また、フードも内蔵されているので使い勝手がいい。

 

この前まで中古価格が1万5千円ほどで買えたのだが、今や4万円5万円は当たり前。

 

特に製造番号上四桁が1043以降の再後期ものはSIC(Super Integrated Coating)が施されているとのことでプレミアム価格になっている。

 

この所有レンズの製造番号は1042半ばだが、ネットの情報では1043前の製造番号にもSICが施されたレンズがあるという。

 

このレンズは前玉に傷をつけたため交換している。

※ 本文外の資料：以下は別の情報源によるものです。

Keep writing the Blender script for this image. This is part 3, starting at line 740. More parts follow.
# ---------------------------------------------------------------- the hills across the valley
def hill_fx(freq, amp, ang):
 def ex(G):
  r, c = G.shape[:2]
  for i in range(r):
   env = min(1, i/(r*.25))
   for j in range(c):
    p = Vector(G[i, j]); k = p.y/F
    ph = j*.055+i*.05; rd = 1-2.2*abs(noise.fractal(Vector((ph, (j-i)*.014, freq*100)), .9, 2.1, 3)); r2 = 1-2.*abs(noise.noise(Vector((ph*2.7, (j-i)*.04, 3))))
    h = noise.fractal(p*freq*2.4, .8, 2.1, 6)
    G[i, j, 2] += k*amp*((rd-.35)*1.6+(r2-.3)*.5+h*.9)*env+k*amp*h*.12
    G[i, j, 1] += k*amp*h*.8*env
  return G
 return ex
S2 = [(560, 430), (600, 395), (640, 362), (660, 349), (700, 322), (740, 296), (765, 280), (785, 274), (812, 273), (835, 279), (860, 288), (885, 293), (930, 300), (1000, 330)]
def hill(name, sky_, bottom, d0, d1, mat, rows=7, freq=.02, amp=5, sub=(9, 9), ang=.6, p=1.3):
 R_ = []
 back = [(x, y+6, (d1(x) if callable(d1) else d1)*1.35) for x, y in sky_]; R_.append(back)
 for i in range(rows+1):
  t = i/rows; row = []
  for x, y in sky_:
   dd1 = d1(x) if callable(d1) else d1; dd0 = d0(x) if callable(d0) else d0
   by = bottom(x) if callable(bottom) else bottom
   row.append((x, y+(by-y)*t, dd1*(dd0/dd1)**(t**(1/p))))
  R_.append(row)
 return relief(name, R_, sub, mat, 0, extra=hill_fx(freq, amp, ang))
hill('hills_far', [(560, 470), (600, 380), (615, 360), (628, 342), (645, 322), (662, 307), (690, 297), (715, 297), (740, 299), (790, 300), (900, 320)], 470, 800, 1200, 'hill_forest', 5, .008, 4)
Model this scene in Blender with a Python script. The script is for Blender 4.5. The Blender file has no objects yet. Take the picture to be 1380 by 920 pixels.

元々SICが施されていたのか、それともSICの前玉に交換されたのかどうかはわからないが、ネットでSICが施された個体のコーティング反射と同じように見えてしまう。

 

もっともスティーヴ・マッカリーの「アフガンの少女」がナショナルジオグラフィック誌に掲載されたのが1984年で、SICが施される前のAi105mmF2.5Sで撮影したものだった。

 

コレクター的価値や転売目的ならSICが施されているか否かは気になるだろうが、「アフガンの少女」を見る限りSICであるか否かはどうでもいいことに思える。SICよりも写真自体に向き合った方がいいかもしれない。

 

マッカリーのFM2はブラックモデルだったが、同じ機材で「アフガンの少女」を撮ったのかと思えば俺も頑張ろうという気になる。

 

安価な製品にこそニッコール魂は宿るという言葉の通りこのレンズには日本のモノづくりが息づいていると思う。

 

だから自分は手離さないのだろう。